◆ **TASK TO CARRY OUT**:
Of the records that follow, copy only the lines from the line containing "Continue the Blender" to the line containing "return [np.array([0, 0, h * 0.4])]", both included, exactly as written.

Scenes as source code:
=-=-=

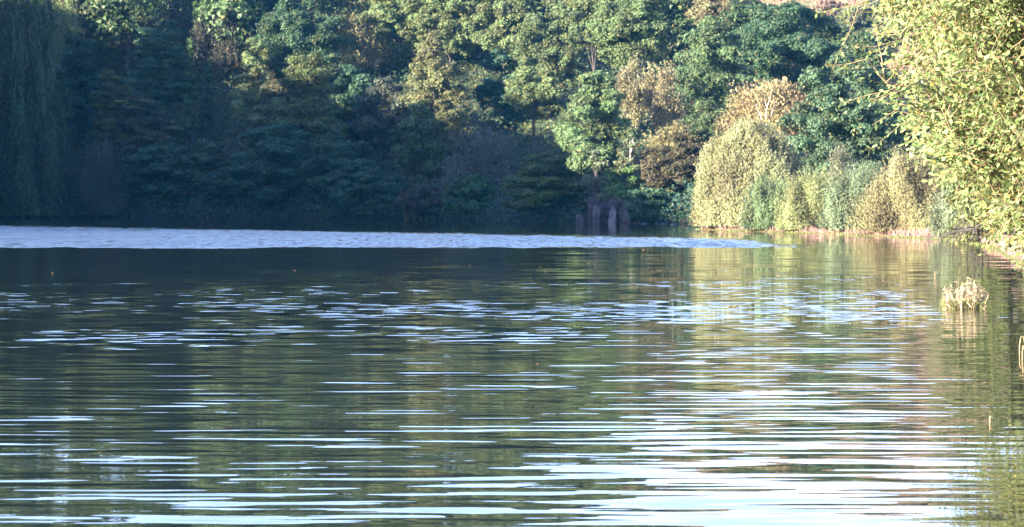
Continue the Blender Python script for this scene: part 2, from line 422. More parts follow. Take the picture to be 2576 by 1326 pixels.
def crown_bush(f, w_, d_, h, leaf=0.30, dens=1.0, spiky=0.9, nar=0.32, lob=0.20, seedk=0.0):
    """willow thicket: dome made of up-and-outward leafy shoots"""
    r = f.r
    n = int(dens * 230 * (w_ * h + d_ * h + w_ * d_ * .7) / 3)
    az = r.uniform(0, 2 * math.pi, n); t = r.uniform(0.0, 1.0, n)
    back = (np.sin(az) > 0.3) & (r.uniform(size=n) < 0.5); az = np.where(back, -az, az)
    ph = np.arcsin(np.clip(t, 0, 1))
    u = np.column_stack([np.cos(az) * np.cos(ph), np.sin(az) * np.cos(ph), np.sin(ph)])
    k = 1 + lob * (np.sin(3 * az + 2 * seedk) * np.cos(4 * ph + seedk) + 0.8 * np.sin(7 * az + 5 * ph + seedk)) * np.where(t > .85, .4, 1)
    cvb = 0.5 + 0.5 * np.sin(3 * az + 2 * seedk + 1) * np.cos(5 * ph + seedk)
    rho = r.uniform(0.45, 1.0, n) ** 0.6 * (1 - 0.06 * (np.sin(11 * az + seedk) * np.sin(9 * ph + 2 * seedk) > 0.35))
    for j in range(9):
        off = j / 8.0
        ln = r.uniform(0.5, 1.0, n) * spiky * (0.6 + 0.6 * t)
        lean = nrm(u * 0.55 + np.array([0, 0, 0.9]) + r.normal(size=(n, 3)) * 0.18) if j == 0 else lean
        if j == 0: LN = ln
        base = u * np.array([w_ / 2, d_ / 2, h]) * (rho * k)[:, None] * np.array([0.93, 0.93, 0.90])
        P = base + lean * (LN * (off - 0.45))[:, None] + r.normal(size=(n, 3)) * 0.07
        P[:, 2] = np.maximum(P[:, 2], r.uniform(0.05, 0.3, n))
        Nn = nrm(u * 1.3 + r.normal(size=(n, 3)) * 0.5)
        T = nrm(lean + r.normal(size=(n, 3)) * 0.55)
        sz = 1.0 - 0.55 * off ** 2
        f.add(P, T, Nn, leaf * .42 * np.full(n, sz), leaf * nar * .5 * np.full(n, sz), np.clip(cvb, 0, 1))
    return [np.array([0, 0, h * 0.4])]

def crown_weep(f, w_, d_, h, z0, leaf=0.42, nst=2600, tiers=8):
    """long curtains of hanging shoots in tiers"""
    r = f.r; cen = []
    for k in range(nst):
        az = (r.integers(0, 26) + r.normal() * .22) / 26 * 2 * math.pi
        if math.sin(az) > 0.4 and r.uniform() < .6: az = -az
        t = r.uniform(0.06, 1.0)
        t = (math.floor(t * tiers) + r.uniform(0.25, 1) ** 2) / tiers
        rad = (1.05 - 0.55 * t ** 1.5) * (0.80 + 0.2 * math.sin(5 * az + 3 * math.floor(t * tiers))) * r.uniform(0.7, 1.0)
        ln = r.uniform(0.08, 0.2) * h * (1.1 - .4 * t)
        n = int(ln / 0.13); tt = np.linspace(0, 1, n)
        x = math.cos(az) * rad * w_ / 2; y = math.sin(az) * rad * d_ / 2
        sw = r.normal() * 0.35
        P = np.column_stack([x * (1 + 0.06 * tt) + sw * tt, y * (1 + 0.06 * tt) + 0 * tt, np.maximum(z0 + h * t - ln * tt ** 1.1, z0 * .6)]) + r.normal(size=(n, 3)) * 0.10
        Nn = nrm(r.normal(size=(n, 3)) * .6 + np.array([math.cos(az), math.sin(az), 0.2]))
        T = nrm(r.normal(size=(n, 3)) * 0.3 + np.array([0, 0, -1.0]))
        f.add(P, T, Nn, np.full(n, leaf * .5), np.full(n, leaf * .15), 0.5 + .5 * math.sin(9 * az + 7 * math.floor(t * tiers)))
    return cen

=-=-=

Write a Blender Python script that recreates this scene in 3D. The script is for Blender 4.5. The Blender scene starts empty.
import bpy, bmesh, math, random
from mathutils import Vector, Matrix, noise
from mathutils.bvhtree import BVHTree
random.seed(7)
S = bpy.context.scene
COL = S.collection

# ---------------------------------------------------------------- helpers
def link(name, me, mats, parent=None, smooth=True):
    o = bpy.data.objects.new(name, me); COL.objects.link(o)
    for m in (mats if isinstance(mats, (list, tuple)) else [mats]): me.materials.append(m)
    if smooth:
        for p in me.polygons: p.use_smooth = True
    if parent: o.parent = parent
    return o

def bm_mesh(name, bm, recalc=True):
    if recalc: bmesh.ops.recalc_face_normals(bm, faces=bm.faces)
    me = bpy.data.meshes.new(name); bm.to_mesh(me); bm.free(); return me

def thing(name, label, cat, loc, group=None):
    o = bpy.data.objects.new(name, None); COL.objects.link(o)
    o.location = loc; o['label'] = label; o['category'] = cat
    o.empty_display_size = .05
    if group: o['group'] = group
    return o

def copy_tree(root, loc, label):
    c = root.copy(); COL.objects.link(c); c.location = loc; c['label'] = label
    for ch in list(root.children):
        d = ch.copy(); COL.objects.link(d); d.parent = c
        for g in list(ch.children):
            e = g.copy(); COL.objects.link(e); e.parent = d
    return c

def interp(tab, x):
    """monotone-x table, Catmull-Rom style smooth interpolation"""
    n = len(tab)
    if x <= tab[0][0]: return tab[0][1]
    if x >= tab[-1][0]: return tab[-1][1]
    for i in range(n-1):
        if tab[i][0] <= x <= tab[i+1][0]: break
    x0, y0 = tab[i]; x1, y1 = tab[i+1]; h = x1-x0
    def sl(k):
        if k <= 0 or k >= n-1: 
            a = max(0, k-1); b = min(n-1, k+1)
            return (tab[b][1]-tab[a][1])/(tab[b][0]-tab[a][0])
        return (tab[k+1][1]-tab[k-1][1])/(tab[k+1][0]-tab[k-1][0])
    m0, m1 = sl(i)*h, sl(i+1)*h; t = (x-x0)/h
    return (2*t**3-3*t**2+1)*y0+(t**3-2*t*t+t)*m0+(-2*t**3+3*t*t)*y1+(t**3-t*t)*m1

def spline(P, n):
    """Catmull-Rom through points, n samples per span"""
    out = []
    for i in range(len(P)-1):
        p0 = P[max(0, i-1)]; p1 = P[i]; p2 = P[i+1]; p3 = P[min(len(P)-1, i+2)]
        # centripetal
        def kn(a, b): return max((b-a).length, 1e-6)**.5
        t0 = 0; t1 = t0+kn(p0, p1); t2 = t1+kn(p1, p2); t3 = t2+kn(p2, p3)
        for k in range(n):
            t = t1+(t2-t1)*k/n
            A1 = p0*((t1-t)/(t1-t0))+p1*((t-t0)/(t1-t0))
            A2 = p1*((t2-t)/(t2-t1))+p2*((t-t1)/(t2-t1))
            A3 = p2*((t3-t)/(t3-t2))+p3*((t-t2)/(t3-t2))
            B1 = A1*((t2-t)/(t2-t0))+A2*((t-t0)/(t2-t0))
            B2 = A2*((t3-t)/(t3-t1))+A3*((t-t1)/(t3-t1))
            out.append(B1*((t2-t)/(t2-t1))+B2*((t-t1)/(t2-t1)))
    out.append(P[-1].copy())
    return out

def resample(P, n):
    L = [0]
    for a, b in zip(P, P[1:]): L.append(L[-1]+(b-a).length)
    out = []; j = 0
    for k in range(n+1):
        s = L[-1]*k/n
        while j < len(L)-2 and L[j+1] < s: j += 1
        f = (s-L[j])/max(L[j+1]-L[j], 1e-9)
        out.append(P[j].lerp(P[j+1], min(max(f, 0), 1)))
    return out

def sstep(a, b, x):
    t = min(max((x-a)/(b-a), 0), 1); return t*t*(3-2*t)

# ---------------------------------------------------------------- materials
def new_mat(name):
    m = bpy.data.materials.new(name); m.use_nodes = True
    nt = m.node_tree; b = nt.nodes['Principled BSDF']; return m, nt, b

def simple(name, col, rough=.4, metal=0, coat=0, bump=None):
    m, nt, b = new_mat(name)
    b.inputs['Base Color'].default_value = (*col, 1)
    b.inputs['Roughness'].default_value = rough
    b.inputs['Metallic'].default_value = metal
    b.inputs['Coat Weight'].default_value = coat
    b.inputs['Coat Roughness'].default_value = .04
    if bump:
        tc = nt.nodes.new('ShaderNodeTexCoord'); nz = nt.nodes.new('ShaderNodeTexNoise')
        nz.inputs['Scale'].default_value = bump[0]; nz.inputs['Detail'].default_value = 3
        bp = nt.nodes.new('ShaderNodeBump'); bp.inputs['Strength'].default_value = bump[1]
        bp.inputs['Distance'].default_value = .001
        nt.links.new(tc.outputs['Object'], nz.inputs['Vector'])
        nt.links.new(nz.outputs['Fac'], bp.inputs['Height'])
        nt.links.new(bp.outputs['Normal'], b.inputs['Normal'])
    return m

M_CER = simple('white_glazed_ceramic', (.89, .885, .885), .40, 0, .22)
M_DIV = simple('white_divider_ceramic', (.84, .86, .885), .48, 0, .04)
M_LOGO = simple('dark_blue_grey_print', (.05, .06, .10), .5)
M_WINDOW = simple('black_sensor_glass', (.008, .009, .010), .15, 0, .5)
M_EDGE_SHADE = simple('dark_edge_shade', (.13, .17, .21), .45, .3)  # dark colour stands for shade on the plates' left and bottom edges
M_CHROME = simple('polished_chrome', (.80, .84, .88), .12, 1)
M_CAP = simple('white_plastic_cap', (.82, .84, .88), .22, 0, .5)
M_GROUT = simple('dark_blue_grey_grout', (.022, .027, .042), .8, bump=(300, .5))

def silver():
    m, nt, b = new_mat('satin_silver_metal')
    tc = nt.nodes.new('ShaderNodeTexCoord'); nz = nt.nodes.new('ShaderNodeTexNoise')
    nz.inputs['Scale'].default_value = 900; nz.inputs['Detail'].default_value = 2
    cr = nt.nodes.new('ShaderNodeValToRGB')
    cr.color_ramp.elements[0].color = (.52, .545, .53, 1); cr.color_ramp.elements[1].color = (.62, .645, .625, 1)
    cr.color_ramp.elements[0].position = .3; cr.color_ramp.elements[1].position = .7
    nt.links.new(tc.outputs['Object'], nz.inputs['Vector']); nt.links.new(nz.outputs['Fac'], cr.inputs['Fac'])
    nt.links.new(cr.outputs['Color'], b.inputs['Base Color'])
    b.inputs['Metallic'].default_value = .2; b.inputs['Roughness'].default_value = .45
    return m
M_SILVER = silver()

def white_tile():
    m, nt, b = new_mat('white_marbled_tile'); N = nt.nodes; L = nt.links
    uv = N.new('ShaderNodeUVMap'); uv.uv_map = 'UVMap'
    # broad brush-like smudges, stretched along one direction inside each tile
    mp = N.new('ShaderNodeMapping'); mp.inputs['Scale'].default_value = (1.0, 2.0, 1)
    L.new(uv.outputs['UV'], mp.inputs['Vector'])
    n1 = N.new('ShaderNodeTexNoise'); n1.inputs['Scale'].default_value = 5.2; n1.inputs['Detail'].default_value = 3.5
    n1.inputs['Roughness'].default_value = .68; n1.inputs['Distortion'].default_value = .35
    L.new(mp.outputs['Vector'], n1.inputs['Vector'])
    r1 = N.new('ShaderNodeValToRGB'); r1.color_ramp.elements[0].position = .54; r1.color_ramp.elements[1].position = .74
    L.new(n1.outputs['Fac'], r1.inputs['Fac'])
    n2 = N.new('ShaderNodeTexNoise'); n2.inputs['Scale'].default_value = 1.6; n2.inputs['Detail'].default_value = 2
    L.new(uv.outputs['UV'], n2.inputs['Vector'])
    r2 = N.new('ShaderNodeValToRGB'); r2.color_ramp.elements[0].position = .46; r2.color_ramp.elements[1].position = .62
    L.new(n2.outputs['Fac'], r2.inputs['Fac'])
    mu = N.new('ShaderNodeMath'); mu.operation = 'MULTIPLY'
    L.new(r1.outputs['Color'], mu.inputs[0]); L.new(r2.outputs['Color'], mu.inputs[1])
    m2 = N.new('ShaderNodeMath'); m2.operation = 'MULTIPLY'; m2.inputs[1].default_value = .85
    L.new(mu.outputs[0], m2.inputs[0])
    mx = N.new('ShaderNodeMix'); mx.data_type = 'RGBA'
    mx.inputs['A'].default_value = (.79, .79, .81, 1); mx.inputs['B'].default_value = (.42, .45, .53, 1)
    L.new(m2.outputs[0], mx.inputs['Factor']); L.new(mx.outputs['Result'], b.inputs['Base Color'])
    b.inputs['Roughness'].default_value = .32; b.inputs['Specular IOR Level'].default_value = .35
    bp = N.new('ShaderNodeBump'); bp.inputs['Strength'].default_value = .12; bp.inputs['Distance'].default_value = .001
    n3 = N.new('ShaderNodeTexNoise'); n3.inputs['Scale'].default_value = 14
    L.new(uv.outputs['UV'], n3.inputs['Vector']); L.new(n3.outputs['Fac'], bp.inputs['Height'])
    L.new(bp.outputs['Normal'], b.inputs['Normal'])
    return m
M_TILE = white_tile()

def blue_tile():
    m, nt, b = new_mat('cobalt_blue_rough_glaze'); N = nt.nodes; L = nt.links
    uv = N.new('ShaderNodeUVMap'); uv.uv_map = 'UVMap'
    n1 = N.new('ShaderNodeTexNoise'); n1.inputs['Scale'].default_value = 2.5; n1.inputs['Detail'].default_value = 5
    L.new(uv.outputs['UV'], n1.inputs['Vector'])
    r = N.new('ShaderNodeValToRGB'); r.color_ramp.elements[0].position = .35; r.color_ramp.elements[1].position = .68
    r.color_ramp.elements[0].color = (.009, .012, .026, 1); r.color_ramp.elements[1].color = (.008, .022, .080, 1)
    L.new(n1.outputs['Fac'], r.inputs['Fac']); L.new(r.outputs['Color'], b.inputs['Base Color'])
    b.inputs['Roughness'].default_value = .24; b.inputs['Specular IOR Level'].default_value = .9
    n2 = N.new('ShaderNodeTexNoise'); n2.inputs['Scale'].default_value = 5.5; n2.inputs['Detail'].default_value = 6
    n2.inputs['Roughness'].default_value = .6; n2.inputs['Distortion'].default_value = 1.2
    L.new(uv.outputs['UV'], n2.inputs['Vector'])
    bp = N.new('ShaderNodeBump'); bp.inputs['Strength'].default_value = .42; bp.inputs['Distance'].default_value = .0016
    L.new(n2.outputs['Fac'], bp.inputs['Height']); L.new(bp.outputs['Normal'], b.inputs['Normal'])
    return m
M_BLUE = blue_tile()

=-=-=

◆ **COMPLETE OUTPUT**:
Continue the Blender Python script for this scene: part 2, from line 422. More parts follow. Take the picture to be 2576 by 1326 pixels.
def crown_bush(f, w_, d_, h, leaf=0.30, dens=1.0, spiky=0.9, nar=0.32, lob=0.20, seedk=0.0):
    """willow thicket: dome made of up-and-outward leafy shoots"""
    r = f.r
    n = int(dens * 230 * (w_ * h + d_ * h + w_ * d_ * .7) / 3)
    az = r.uniform(0, 2 * math.pi, n); t = r.uniform(0.0, 1.0, n)
    back = (np.sin(az) > 0.3) & (r.uniform(size=n) < 0.5); az = np.where(back, -az, az)
    ph = np.arcsin(np.clip(t, 0, 1))
    u = np.column_stack([np.cos(az) * np.cos(ph), np.sin(az) * np.cos(ph), np.sin(ph)])
    k = 1 + lob * (np.sin(3 * az + 2 * seedk) * np.cos(4 * ph + seedk) + 0.8 * np.sin(7 * az + 5 * ph + seedk)) * np.where(t > .85, .4, 1)
    cvb = 0.5 + 0.5 * np.sin(3 * az + 2 * seedk + 1) * np.cos(5 * ph + seedk)
    rho = r.uniform(0.45, 1.0, n) ** 0.6 * (1 - 0.06 * (np.sin(11 * az + seedk) * np.sin(9 * ph + 2 * seedk) > 0.35))
    for j in range(9):
        off = j / 8.0
        ln = r.uniform(0.5, 1.0, n) * spiky * (0.6 + 0.6 * t)
        lean = nrm(u * 0.55 + np.array([0, 0, 0.9]) + r.normal(size=(n, 3)) * 0.18) if j == 0 else lean
        if j == 0: LN = ln
        base = u * np.array([w_ / 2, d_ / 2, h]) * (rho * k)[:, None] * np.array([0.93, 0.93, 0.90])
        P = base + lean * (LN * (off - 0.45))[:, None] + r.normal(size=(n, 3)) * 0.07
        P[:, 2] = np.maximum(P[:, 2], r.uniform(0.05, 0.3, n))
        Nn = nrm(u * 1.3 + r.normal(size=(n, 3)) * 0.5)
        T = nrm(lean + r.normal(size=(n, 3)) * 0.55)
        sz = 1.0 - 0.55 * off ** 2
        f.add(P, T, Nn, leaf * .42 * np.full(n, sz), leaf * nar * .5 * np.full(n, sz), np.clip(cvb, 0, 1))
    return [np.array([0, 0, h * 0.4])]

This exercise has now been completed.